— Start DATA SEGMENT —

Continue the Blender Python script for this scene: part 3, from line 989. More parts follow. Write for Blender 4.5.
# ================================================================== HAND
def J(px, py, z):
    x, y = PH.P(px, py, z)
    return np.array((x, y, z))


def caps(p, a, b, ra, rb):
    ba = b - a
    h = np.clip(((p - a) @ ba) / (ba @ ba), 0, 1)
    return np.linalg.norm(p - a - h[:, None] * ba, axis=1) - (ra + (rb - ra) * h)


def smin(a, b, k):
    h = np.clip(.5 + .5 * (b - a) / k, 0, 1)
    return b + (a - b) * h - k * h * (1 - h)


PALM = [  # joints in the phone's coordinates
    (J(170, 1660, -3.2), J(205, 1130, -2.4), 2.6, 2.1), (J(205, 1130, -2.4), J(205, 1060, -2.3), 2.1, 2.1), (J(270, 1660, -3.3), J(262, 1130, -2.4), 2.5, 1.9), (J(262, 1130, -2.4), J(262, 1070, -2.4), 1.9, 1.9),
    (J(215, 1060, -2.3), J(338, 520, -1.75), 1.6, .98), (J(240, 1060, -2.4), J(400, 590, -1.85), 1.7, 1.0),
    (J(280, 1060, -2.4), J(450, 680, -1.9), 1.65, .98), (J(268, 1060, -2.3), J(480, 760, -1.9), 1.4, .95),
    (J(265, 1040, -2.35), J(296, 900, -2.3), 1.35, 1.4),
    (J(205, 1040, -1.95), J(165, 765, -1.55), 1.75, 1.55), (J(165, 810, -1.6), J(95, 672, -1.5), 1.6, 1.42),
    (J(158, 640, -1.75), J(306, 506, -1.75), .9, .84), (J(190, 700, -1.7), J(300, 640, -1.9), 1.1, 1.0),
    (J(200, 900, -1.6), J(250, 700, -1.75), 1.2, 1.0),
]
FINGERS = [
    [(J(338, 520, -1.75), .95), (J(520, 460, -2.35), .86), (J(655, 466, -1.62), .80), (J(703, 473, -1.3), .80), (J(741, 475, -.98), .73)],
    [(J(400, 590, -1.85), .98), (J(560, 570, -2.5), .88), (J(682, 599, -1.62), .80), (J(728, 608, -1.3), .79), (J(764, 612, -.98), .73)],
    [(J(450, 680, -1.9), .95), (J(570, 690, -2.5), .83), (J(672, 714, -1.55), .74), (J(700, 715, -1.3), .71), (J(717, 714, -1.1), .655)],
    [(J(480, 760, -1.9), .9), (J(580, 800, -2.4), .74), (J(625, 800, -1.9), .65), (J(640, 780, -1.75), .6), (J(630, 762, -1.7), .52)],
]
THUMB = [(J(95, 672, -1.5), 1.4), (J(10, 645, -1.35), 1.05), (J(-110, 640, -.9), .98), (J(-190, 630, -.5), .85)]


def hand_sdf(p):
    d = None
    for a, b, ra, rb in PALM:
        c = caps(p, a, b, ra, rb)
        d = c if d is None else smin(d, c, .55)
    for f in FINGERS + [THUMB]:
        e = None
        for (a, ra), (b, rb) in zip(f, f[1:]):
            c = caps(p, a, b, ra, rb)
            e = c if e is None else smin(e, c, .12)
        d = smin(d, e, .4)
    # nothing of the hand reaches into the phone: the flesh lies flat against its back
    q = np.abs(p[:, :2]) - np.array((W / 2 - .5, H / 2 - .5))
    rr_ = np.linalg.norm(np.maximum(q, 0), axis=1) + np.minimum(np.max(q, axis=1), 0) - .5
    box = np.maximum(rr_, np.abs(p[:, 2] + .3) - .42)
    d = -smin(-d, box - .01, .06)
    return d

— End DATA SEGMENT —

-- THE PROBLEM --
Each line from the top of the material above through the line with "630, -.5), .85)]" must be echoed exactly, and no other line.

-- FINAL RESULT --
Continue the Blender Python script for this scene: part 3, from line 989. More parts follow. Write for Blender 4.5.
# ================================================================== HAND
def J(px, py, z):
    x, y = PH.P(px, py, z)
    return np.array((x, y, z))


def caps(p, a, b, ra, rb):
    ba = b - a
    h = np.clip(((p - a) @ ba) / (ba @ ba), 0, 1)
    return np.linalg.norm(p - a - h[:, None] * ba, axis=1) - (ra + (rb - ra) * h)


def smin(a, b, k):
    h = np.clip(.5 + .5 * (b - a) / k, 0, 1)
    return b + (a - b) * h - k * h * (1 - h)


PALM = [  # joints in the phone's coordinates
    (J(170, 1660, -3.2), J(205, 1130, -2.4), 2.6, 2.1), (J(205, 1130, -2.4), J(205, 1060, -2.3), 2.1, 2.1), (J(270, 1660, -3.3), J(262, 1130, -2.4), 2.5, 1.9), (J(262, 1130, -2.4), J(262, 1070, -2.4), 1.9, 1.9),
    (J(215, 1060, -2.3), J(338, 520, -1.75), 1.6, .98), (J(240, 1060, -2.4), J(400, 590, -1.85), 1.7, 1.0),
    (J(280, 1060, -2.4), J(450, 680, -1.9), 1.65, .98), (J(268, 1060, -2.3), J(480, 760, -1.9), 1.4, .95),
    (J(265, 1040, -2.35), J(296, 900, -2.3), 1.35, 1.4),
    (J(205, 1040, -1.95), J(165, 765, -1.55), 1.75, 1.55), (J(165, 810, -1.6), J(95, 672, -1.5), 1.6, 1.42),
    (J(158, 640, -1.75), J(306, 506, -1.75), .9, .84), (J(190, 700, -1.7), J(300, 640, -1.9), 1.1, 1.0),
    (J(200, 900, -1.6), J(250, 700, -1.75), 1.2, 1.0),
]
FINGERS = [
    [(J(338, 520, -1.75), .95), (J(520, 460, -2.35), .86), (J(655, 466, -1.62), .80), (J(703, 473, -1.3), .80), (J(741, 475, -.98), .73)],
    [(J(400, 590, -1.85), .98), (J(560, 570, -2.5), .88), (J(682, 599, -1.62), .80), (J(728, 608, -1.3), .79), (J(764, 612, -.98), .73)],
    [(J(450, 680, -1.9), .95), (J(570, 690, -2.5), .83), (J(672, 714, -1.55), .74), (J(700, 715, -1.3), .71), (J(717, 714, -1.1), .655)],
    [(J(480, 760, -1.9), .9), (J(580, 800, -2.4), .74), (J(625, 800, -1.9), .65), (J(640, 780, -1.75), .6), (J(630, 762, -1.7), .52)],
]
THUMB = [(J(95, 672, -1.5), 1.4), (J(10, 645, -1.35), 1.05), (J(-110, 640, -.9), .98), (J(-190, 630, -.5), .85)]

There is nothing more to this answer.